■ **Exercise goal**: Print verbatim the opening line of the material and every subsequent line through the one containing "from mathutils import Vector, Matrix".

■ **Information supplied**:
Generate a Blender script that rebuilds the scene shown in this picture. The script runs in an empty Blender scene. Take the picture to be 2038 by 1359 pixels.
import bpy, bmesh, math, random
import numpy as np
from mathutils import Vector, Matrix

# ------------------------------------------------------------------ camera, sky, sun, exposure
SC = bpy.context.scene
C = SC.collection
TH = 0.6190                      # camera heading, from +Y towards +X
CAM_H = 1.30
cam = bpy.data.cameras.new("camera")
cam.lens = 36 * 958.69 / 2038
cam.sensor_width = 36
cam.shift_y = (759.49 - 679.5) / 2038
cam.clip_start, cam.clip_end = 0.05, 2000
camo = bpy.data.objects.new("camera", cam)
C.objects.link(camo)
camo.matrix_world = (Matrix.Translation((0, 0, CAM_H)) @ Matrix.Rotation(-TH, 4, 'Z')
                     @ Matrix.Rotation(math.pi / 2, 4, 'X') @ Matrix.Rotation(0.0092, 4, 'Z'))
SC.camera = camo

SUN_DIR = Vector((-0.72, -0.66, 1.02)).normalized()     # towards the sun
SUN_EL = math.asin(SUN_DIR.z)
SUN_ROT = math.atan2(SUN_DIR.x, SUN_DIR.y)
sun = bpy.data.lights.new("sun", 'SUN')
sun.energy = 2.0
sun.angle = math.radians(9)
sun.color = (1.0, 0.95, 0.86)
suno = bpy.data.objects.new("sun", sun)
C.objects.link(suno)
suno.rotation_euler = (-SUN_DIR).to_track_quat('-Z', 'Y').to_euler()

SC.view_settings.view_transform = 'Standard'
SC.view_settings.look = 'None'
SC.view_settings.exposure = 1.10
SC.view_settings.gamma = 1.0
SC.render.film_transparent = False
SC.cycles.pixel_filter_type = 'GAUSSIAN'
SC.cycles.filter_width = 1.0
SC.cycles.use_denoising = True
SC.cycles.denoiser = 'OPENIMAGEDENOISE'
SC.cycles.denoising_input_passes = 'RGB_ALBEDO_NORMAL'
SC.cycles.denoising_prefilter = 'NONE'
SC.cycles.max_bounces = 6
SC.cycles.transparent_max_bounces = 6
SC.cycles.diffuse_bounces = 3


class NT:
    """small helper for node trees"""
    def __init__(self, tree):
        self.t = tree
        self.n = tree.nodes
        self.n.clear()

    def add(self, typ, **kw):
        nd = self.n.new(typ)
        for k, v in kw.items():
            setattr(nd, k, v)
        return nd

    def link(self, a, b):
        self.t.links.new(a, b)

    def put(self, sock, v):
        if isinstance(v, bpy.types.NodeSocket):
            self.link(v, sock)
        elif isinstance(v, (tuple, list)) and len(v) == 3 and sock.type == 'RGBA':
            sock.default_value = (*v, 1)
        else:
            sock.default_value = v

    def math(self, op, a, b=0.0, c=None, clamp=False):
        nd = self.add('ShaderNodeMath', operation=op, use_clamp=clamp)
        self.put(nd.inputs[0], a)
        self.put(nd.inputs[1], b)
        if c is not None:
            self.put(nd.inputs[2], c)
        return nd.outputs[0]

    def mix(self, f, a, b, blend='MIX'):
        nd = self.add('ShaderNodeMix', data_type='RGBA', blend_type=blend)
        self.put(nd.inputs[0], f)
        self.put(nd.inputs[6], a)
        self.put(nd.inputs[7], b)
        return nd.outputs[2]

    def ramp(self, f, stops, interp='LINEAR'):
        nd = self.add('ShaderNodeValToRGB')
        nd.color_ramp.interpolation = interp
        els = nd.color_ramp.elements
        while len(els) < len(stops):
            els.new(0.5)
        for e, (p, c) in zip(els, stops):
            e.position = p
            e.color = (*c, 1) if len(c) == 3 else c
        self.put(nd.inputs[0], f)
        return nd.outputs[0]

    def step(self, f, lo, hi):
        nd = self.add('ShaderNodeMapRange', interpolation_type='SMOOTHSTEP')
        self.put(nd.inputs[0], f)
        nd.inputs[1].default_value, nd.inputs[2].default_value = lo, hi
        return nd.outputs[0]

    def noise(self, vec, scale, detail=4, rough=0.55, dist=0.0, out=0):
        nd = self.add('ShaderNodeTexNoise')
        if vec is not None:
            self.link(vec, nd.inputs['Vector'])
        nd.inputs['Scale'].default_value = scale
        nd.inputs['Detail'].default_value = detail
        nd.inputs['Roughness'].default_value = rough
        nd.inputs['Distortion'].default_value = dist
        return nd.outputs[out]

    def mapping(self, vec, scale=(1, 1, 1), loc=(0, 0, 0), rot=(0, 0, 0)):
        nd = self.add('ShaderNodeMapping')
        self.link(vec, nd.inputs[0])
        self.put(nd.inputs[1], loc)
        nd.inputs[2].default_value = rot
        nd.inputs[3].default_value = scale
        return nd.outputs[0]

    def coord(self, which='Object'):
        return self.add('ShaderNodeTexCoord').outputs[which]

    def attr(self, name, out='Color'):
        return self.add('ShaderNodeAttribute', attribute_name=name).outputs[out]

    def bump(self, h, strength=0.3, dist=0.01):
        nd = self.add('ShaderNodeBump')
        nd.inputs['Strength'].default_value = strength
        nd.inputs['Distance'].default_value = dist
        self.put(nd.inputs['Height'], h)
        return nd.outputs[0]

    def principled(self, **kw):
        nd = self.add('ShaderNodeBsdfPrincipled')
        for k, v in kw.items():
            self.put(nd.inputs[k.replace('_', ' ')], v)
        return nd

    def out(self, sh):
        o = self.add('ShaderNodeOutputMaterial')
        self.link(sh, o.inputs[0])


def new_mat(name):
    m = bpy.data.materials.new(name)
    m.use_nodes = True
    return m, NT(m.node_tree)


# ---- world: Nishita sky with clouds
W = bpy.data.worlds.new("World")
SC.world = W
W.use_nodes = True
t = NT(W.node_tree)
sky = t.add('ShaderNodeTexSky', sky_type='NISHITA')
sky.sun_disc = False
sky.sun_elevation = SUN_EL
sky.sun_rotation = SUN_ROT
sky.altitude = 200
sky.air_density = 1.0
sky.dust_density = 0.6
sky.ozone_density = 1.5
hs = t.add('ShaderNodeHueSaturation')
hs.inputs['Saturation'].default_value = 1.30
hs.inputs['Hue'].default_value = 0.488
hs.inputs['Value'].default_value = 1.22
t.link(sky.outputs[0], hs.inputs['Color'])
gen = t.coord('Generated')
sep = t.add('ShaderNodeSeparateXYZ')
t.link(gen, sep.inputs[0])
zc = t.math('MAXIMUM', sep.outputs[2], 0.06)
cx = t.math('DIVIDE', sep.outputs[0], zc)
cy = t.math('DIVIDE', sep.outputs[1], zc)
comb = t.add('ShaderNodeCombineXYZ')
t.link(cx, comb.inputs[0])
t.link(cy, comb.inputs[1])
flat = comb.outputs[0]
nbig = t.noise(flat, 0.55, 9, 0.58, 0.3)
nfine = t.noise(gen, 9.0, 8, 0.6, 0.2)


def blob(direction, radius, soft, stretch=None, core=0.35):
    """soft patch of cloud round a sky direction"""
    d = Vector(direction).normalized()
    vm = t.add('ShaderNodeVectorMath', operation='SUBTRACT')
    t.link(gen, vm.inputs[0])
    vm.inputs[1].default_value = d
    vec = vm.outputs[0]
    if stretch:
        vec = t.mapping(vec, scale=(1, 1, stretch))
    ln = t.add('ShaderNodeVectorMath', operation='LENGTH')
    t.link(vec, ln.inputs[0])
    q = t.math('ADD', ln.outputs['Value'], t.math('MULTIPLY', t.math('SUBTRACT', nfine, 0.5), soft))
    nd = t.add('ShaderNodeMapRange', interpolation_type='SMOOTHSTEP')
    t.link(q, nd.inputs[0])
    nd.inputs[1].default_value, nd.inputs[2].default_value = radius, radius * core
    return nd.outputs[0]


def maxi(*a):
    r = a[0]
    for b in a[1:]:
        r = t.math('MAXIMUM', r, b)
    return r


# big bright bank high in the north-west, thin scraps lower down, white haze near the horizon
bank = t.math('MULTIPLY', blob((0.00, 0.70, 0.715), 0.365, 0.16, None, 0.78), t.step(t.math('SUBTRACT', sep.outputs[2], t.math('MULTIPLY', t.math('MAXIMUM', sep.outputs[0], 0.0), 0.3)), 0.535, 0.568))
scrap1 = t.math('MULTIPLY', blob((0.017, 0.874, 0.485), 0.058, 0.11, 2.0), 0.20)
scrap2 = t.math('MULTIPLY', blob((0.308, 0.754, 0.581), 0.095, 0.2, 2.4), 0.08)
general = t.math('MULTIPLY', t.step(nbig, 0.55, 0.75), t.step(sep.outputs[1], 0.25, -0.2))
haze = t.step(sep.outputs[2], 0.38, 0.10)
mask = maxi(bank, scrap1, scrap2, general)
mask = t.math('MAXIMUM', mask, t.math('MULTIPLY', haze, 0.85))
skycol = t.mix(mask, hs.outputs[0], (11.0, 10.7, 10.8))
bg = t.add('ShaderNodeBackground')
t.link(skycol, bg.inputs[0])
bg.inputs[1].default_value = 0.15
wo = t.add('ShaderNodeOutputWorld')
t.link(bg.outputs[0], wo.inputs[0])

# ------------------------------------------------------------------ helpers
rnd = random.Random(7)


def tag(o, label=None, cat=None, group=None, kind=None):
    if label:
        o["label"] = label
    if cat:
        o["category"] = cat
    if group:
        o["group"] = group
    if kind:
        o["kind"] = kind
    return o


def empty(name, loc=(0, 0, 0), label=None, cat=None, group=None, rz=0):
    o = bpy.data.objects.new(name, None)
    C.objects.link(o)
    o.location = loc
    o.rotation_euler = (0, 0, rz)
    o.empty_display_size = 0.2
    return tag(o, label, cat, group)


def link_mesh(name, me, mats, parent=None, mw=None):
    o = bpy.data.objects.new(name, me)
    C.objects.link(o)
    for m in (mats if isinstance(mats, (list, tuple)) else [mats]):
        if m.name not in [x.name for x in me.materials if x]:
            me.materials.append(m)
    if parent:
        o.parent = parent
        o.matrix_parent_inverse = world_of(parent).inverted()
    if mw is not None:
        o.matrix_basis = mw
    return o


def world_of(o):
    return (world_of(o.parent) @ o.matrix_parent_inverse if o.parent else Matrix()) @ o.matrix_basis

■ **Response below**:
Generate a Blender script that rebuilds the scene shown in this picture. The script runs in an empty Blender scene. Take the picture to be 2038 by 1359 pixels.
import bpy, bmesh, math, random
import numpy as np
from mathutils import Vector, Matrix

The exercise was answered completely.